Alitalia, il sindacato alza il tiro: nuovo sciopero

Maroni: «Crisi senza fine. Il governo ha fatto quel che poteva, di più non si può»

Paolo Stefanato

da Milano

Nei mesi scorsi la protesta è stata sorda e strisciante, ma sembrava circoscritta al sindacato «cancellato» dai tavoli di trattativa, il Sult. Ora, improvvisamente, come una frana rovinosa provocata da piccoli smottamenti invisibili, la vicenda Alitalia è riesplosa drammaticamente, rimettendo in discussione la precedente pace raggiunta a fatica e i risultati industriali che appaiono in via di ripresa.
Ieri è stata una giornata di disagi dovuta alle code di assemblee e di blocchi allo sciopero di mercoledì, sconfinata persino in un’occupazione della ferrovia e i sindacati hanno rilanciato mantenendo l’agitazione per la fine settimana e proclamando un nuovo sciopero per lunedì.
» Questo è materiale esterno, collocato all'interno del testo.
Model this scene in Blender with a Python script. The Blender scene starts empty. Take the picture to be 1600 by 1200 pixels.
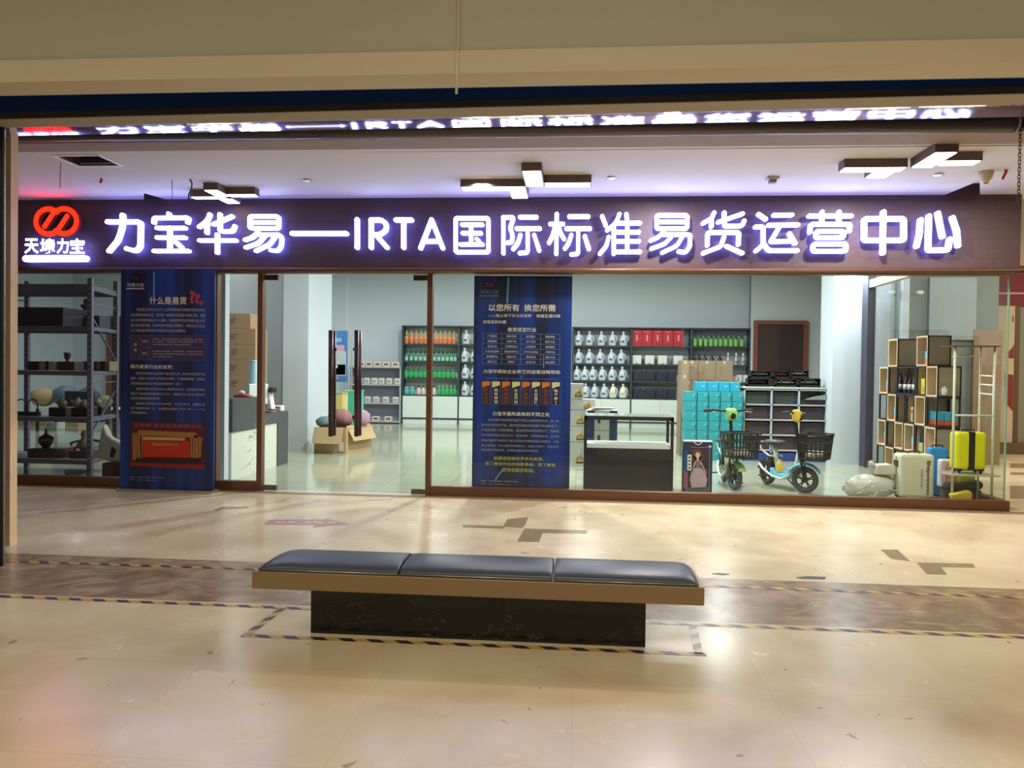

Dichiarato subito illegittimo dal presidente della commissione di garanzia, Antonio Martone: ma se i lavoratori hanno già sbeffeggiato il ministro dei Trasporti, Pietro Lunardi, che aveva differito lo sciopero di mercoledì, non ci sono dubbi che lunedì la nuova astensione scatterà. Trenitalia, su richiesta del ministero, ha già programmato un rinforzo dei collegamenti Milano-Roma.
La protesta si basa, ufficialmente, contro le condizioni di lavoro ritenute insostenibili, contro l’introduzione di lavoratori precari e per aumenti salariali. Inoltre i dipendenti chiedono all’azienda una discussione sullo stato della compagnia e le sue strategie dopo l’aumento di capitale. Vengono messi in discussione i cosiddetti accordi di Palazzo Chigi, sottoscritti da tutte le sigle. E in particolare la suddivisione della compagnia, già operativa, tra attività di volo e attività di terra. E proprio qui s’innestano due temi: i contrasti sulle cifre del bilancio 2006 e le più profonde ragioni dell’attuale scontro frontale tra azienda e sindacati.
Alitalia ha concentrato i servizi di terra in una società, Az Service, di cui detiene il 51% del capitale lasciando al partner Fintecna, con un’abile compromesso, il 2% in usufrutto. La ragione di tale opera ingegneristica intendeva accontentare il sindacato (che pretendeva la maggioranza in capo ad Alitalia) e contemporaneamente ottenere il deconsolidamento di tale società dal bilancio di gruppo. Ecco spiegate, probabilmente, le contrastanti cifre emerse nei giorni scorsi: il sindacato prevede un «rosso» di 300 milioni per il 2006; il piano Alitalia vede il ritorno all’utile. Forse tutto si spiega nel diverso perimetro dei conti.
La suddivisione in due di Alitalia serve anche a interpretare la battaglia sindacale in atto. Cgil, Cisl Uil, Ugl e Unione Piloti - i sindacati più accesi, quelli che hanno proclamato l’astensione di lunedì - hanno molto peso tra il personale di terra, quello «scorporato», mentre le associazioni professionali Anpac, Avia e Anpav, più Up e Sult, sono sostanzialmente le uniche rappresentanze nell’area di volo. I confederali starebbero dunque combattendo, al di là delle motivazioni formali, una battaglia «di territorio», con l’obiettivo di mantenere consenso anche nella società in cui si sono trovati spiazzati. Ragioni politiche e di potere.
Il governo, dal quale i sindacati sollecitano una convocazione, non sembra per ora intenzionato a entrare nel merito. Del resto, il presidente del Consiglio, Silvio Berlusconi, ha appena affermato pubblicamente la propria fiducia a Giancarlo Cimoli.
Chi è molto critico è il ministro del Lavoro, il leghista Roberto Maroni: quella di Alitalia - dice - è «una crisi senza fine».

«Il governo ha fatto tutto quello che poteva e di più non si può fare. A questo punto - sottolinea - se l’azienda non sa stare sulle proprie gambe, occorre prenderne atto». Ieri in Borsa il titolo ha perso «solo» l’1,4%, dopo il balzo del 6,3% di mercoledì.